> **SET TASK**:
The line containing "return tag(o, label, cat, group)" marks the end: extract everything from the first line of the data through that line, exactly, with no pictures.

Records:
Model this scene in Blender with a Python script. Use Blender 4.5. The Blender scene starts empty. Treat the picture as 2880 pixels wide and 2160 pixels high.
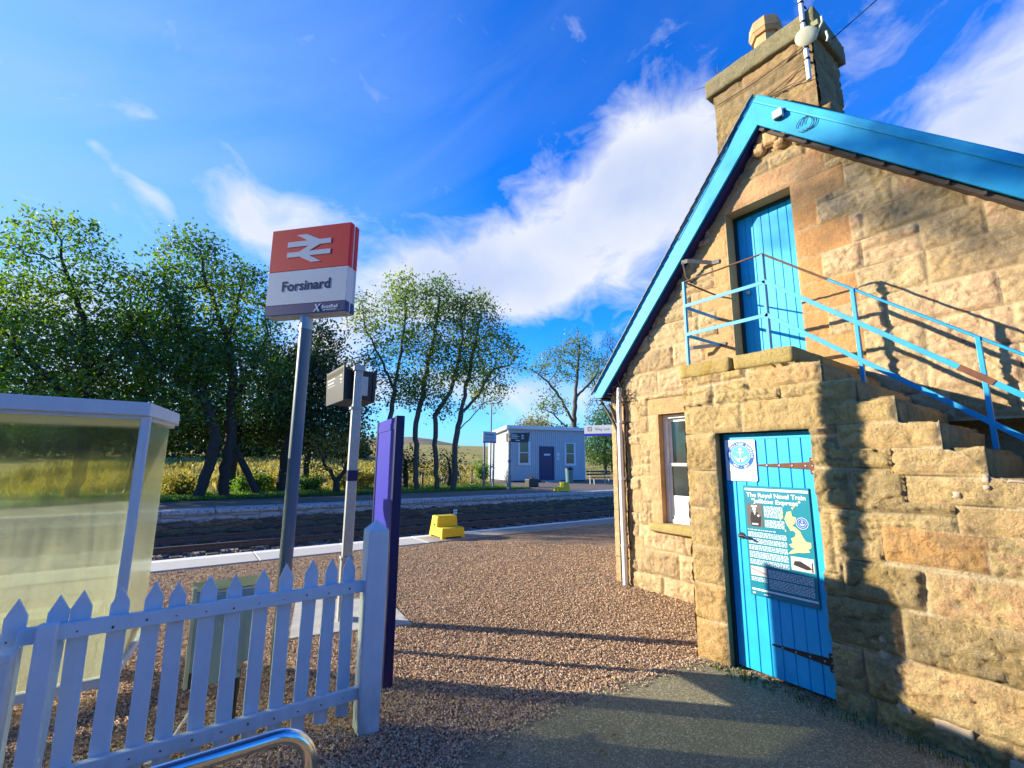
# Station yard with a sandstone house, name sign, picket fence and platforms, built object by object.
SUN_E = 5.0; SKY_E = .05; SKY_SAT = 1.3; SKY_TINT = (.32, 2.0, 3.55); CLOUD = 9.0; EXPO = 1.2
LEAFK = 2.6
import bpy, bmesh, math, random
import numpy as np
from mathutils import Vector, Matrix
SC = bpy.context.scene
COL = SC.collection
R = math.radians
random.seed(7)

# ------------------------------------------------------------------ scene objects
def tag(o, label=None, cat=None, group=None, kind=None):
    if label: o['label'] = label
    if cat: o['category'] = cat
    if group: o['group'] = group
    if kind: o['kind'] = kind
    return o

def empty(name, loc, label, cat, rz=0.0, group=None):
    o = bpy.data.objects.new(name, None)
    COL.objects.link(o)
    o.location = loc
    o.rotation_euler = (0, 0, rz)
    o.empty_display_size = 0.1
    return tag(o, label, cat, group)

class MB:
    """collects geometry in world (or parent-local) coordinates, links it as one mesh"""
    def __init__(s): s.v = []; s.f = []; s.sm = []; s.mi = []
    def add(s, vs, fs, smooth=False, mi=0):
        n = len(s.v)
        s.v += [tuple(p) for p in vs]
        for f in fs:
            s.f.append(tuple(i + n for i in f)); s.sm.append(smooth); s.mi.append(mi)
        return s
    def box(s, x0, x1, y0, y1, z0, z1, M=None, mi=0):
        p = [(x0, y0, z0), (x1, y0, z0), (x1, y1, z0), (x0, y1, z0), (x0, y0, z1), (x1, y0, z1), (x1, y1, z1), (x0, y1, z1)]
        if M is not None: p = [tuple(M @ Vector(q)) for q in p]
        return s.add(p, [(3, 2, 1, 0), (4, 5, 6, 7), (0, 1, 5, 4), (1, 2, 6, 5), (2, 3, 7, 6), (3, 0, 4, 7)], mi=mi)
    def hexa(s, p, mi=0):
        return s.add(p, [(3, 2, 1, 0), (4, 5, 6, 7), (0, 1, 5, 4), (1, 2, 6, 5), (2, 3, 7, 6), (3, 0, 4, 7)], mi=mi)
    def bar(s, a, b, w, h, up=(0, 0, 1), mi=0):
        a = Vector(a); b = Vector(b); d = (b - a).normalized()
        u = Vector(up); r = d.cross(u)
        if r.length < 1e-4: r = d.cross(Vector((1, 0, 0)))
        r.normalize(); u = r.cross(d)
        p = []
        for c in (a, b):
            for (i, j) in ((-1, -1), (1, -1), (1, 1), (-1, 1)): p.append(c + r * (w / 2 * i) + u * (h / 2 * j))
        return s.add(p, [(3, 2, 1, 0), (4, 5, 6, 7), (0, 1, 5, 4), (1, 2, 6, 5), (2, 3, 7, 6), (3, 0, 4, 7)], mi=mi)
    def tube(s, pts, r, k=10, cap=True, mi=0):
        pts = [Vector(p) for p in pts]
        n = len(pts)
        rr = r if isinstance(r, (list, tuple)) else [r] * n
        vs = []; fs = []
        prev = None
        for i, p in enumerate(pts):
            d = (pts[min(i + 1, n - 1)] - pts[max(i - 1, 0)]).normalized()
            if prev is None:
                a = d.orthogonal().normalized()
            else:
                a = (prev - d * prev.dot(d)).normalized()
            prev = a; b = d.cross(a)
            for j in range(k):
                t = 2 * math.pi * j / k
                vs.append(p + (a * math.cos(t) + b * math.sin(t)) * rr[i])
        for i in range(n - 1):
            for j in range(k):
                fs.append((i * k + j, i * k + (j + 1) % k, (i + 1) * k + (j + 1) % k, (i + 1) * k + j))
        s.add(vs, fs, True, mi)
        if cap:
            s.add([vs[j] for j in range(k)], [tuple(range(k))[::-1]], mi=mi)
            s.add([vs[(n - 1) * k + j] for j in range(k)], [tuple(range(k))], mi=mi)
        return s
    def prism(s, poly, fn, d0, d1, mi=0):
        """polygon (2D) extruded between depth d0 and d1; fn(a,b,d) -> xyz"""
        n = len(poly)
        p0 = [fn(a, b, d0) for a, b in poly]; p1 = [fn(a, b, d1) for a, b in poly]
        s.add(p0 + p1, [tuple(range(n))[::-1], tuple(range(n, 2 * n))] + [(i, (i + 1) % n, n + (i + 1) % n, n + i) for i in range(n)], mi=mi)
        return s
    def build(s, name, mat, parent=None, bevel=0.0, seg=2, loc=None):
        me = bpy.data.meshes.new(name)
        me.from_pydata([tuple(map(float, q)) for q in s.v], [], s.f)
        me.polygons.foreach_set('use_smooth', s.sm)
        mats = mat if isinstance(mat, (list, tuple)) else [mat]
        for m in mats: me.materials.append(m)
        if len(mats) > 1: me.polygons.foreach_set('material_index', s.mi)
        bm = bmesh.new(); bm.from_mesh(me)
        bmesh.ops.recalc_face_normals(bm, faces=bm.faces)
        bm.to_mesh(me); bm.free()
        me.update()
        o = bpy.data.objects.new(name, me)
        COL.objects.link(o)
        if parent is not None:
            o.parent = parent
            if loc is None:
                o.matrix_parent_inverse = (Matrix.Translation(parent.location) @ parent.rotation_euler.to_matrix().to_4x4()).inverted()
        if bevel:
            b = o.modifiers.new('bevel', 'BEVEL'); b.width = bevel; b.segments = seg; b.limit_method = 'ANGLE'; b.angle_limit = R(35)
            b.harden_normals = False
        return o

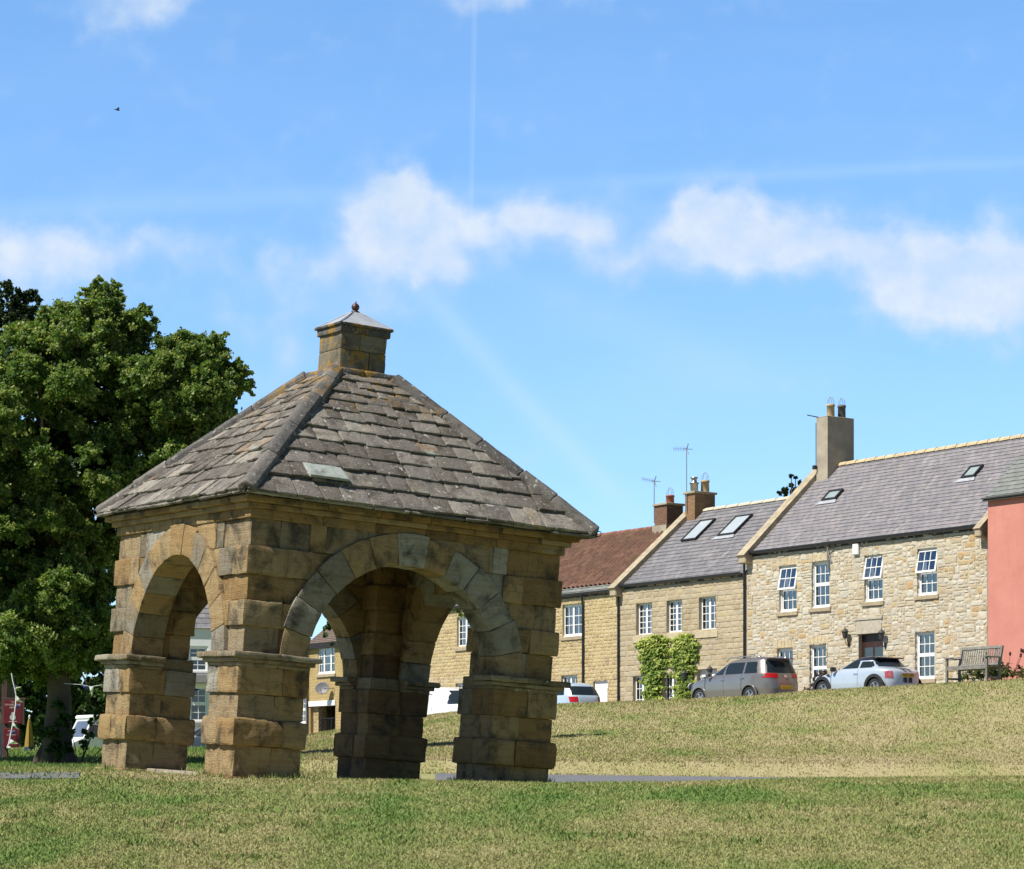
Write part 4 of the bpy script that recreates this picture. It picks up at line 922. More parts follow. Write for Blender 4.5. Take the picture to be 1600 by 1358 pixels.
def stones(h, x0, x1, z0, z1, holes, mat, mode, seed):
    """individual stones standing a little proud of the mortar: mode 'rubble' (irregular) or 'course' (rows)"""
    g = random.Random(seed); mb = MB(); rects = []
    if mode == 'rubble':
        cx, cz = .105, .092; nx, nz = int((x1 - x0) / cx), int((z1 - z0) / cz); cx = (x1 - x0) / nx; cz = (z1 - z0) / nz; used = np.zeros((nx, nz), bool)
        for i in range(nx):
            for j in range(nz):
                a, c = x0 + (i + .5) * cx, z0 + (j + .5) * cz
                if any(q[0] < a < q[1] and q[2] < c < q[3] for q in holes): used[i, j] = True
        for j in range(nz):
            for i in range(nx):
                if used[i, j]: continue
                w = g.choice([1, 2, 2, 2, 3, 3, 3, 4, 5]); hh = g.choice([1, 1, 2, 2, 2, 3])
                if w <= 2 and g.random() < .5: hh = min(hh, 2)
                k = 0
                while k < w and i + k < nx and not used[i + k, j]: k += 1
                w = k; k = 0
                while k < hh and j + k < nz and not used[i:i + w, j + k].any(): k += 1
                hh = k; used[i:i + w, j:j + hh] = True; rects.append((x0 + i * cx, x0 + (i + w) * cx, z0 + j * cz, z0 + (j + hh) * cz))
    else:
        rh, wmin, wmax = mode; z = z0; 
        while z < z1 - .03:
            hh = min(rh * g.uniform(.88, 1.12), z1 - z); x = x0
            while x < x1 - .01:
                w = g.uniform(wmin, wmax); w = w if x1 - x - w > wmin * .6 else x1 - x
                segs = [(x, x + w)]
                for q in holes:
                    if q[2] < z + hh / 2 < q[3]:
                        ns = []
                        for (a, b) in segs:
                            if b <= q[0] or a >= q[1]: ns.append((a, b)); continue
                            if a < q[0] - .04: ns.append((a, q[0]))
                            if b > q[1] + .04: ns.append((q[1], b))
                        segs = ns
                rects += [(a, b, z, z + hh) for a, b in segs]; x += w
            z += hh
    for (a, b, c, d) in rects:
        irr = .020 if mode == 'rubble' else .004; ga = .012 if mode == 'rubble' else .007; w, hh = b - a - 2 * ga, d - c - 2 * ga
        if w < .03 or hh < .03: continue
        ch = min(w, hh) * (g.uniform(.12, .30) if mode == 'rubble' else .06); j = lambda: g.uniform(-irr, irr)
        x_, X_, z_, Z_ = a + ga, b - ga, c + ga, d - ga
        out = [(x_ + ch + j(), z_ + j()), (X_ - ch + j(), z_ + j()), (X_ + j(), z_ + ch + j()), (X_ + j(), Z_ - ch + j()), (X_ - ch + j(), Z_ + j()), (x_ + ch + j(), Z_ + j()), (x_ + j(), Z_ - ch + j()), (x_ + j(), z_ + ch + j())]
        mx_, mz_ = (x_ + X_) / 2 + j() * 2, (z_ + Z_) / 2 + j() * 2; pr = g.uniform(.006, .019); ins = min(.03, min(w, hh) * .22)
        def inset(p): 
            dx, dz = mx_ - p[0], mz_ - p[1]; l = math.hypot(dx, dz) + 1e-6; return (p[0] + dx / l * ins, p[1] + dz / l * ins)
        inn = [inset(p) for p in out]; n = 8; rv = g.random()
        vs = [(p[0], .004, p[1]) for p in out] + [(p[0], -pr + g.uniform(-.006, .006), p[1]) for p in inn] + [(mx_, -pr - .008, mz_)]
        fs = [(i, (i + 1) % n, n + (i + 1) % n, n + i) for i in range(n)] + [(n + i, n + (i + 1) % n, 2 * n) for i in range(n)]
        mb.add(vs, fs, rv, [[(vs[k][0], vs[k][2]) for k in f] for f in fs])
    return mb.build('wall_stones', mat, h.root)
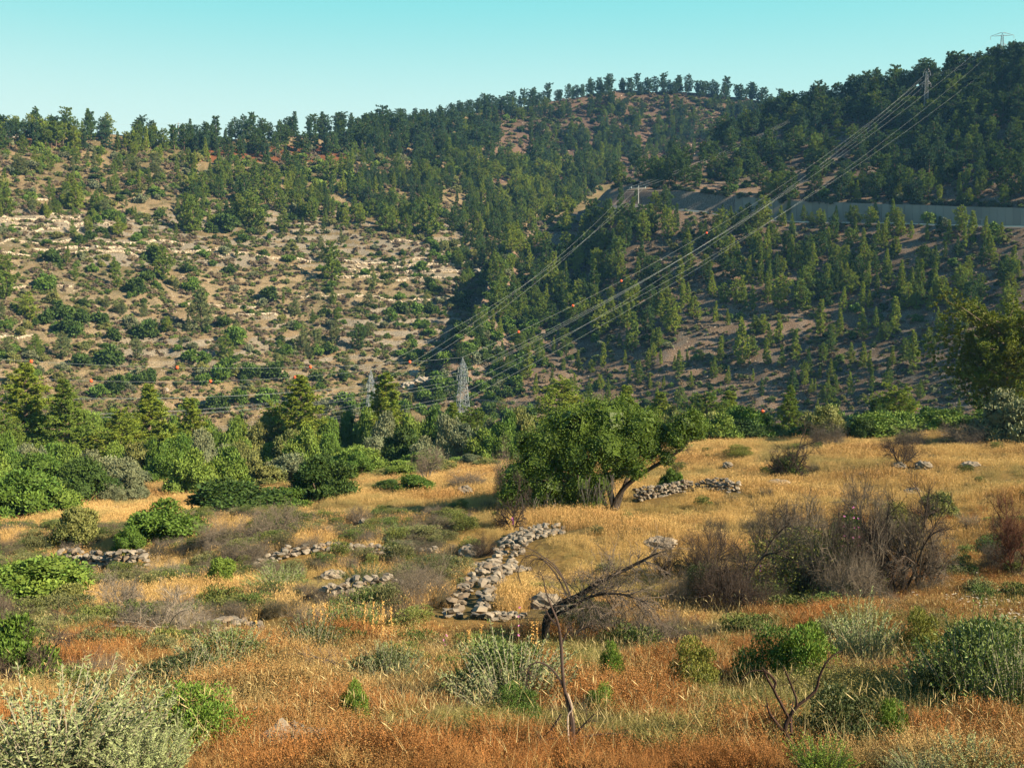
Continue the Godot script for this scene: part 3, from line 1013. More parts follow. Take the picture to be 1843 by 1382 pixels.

> **EXPECTED OUTPUT**:
Model this scene in Blender with a Python script. Use Blender 4.5. The Blender scene starts empty. Treat the picture as 2880 pixels wide and 2160 pixels high.
# Station yard with a sandstone house, name sign, picket fence and platforms, built object by object.
SUN_E = 5.0; SKY_E = .05; SKY_SAT = 1.3; SKY_TINT = (.32, 2.0, 3.55); CLOUD = 9.0; EXPO = 1.2
LEAFK = 2.6
import bpy, bmesh, math, random
import numpy as np
from mathutils import Vector, Matrix
SC = bpy.context.scene
COL = SC.collection
R = math.radians
random.seed(7)

# ------------------------------------------------------------------ scene objects
def tag(o, label=None, cat=None, group=None, kind=None):
    if label: o['label'] = label
    if cat: o['category'] = cat
    if group: o['group'] = group
    if kind: o['kind'] = kind
    return o

def empty(name, loc, label, cat, rz=0.0, group=None):
    o = bpy.data.objects.new(name, None)
    COL.objects.link(o)
    o.location = loc
    o.rotation_euler = (0, 0, rz)
    o.empty_display_size = 0.1
    return tag(o, label, cat, group)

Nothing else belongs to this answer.